----- Dataset excerpts -----
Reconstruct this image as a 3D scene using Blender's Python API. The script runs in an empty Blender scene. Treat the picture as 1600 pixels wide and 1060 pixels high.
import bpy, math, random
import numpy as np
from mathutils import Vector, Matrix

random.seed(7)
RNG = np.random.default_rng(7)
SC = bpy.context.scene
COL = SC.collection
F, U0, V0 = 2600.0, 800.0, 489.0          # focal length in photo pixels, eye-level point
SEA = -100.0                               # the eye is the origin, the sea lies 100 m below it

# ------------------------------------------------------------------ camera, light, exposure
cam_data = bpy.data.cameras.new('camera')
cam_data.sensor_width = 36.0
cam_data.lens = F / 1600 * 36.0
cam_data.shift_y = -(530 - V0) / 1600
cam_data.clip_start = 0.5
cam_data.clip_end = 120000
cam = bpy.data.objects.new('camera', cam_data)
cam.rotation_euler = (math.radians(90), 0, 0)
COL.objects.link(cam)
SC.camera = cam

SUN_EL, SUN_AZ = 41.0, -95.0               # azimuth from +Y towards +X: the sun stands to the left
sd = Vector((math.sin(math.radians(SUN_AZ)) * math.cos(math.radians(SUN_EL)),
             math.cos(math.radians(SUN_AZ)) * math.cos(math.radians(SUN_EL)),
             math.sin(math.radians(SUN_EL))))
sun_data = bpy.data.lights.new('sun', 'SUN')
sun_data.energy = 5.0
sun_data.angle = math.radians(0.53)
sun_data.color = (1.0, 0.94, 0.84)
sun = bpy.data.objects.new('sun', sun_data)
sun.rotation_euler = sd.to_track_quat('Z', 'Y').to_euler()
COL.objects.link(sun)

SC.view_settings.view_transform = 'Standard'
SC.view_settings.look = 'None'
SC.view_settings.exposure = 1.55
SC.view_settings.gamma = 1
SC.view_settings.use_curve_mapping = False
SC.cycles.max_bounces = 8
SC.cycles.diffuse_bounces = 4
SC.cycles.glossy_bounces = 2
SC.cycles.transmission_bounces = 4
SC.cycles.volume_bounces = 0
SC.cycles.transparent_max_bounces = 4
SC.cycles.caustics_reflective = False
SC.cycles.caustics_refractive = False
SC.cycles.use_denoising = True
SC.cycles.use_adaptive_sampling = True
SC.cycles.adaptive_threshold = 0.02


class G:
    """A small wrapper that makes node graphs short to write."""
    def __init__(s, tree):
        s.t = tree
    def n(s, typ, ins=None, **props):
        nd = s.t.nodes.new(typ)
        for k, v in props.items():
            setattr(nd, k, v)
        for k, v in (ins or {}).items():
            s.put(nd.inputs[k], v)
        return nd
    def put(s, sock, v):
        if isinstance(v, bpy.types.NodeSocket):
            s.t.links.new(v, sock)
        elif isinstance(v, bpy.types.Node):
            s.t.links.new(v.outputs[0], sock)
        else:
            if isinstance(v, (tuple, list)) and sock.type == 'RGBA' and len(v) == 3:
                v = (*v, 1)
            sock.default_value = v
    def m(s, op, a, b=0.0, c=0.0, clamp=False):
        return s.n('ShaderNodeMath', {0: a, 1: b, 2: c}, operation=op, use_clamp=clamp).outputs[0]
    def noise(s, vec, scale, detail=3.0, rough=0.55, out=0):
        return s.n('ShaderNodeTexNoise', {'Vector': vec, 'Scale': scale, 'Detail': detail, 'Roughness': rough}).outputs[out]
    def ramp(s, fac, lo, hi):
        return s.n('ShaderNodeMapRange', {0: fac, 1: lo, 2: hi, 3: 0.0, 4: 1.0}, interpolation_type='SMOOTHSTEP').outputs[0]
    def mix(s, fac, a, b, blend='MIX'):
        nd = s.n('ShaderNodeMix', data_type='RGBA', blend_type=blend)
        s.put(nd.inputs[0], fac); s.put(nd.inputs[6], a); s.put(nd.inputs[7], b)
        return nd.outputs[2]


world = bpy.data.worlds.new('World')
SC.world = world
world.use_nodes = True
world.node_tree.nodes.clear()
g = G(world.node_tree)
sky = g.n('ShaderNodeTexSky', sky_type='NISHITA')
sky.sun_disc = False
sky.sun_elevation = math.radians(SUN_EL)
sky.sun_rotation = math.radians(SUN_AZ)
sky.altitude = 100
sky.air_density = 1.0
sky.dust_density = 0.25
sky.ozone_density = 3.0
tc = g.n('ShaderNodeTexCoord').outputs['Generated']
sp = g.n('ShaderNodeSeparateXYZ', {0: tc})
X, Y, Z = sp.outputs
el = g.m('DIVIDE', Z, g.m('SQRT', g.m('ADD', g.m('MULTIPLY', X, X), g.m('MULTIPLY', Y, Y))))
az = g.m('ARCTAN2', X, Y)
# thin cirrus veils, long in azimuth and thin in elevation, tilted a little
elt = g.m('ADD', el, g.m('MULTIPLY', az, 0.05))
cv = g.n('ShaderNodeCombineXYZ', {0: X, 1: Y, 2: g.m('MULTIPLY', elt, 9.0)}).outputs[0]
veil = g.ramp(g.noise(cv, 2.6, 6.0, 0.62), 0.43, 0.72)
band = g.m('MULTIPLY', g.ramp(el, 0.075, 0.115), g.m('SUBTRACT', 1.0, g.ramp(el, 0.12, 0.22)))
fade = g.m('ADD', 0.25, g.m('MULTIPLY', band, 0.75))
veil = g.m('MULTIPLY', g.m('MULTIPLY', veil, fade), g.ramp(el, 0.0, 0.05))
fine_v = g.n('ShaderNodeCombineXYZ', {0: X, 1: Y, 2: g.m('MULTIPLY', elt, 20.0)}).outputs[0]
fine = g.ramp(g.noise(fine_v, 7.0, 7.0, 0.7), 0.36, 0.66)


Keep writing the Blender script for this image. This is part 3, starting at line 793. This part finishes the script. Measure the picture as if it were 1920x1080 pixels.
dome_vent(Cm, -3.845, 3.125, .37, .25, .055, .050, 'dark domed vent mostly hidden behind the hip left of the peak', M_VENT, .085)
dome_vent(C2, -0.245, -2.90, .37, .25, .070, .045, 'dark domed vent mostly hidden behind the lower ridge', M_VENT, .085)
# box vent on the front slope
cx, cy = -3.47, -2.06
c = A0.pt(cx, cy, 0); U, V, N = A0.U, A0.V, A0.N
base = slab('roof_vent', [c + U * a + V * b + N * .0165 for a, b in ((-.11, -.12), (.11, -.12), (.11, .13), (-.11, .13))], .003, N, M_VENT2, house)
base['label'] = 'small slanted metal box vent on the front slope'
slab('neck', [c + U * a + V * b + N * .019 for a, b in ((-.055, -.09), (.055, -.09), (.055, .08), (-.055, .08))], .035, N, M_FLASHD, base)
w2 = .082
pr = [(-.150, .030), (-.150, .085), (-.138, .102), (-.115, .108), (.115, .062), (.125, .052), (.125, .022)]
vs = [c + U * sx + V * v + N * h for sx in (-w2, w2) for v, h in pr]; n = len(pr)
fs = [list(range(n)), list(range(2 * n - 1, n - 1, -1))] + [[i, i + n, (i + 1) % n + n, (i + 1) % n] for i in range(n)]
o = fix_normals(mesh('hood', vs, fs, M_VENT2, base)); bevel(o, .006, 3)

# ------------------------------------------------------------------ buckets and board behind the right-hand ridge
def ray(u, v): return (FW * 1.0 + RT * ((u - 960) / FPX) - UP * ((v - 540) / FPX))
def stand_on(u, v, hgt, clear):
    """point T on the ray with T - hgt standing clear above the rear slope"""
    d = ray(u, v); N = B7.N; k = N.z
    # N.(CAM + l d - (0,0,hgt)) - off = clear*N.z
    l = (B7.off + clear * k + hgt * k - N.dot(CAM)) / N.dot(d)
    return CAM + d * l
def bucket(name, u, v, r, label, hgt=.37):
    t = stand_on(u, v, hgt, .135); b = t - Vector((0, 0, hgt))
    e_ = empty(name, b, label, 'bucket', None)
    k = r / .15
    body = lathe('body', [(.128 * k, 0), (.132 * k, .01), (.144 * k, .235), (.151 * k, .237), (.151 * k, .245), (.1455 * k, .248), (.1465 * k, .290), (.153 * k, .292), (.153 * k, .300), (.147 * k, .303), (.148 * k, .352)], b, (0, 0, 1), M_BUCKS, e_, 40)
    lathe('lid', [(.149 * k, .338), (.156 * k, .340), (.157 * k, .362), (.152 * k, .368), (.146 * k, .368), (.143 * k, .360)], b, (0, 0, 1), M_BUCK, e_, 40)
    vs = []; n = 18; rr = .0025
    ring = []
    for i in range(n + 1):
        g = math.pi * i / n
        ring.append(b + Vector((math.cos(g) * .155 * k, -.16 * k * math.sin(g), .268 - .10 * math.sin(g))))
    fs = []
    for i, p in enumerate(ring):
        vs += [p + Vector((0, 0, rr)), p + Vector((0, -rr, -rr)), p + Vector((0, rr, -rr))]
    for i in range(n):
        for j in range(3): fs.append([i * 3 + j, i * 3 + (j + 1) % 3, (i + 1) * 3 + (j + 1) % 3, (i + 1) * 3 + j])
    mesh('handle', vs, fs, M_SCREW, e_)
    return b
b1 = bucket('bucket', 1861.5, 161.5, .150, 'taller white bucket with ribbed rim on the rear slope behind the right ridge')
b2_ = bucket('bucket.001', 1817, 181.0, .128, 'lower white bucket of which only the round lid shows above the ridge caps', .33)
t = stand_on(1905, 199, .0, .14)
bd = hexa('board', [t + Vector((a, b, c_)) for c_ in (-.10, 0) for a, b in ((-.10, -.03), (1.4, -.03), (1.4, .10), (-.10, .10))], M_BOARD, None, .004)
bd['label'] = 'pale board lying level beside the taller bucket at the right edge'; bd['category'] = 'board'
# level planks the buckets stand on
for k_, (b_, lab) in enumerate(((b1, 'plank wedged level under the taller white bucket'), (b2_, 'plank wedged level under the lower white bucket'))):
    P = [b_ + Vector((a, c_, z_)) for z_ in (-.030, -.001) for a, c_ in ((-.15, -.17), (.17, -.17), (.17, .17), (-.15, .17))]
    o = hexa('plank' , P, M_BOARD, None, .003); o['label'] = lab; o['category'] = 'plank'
-----
Give the lines again, exactly as they stand, from the beginning of the data through the line with "from mathutils import Vector, Matrix".

● Solved exercise:
Reconstruct this image as a 3D scene using Blender's Python API. The script runs in an empty Blender scene. Treat the picture as 1600 pixels wide and 1060 pixels high.
import bpy, math, random
import numpy as np
from mathutils import Vector, Matrix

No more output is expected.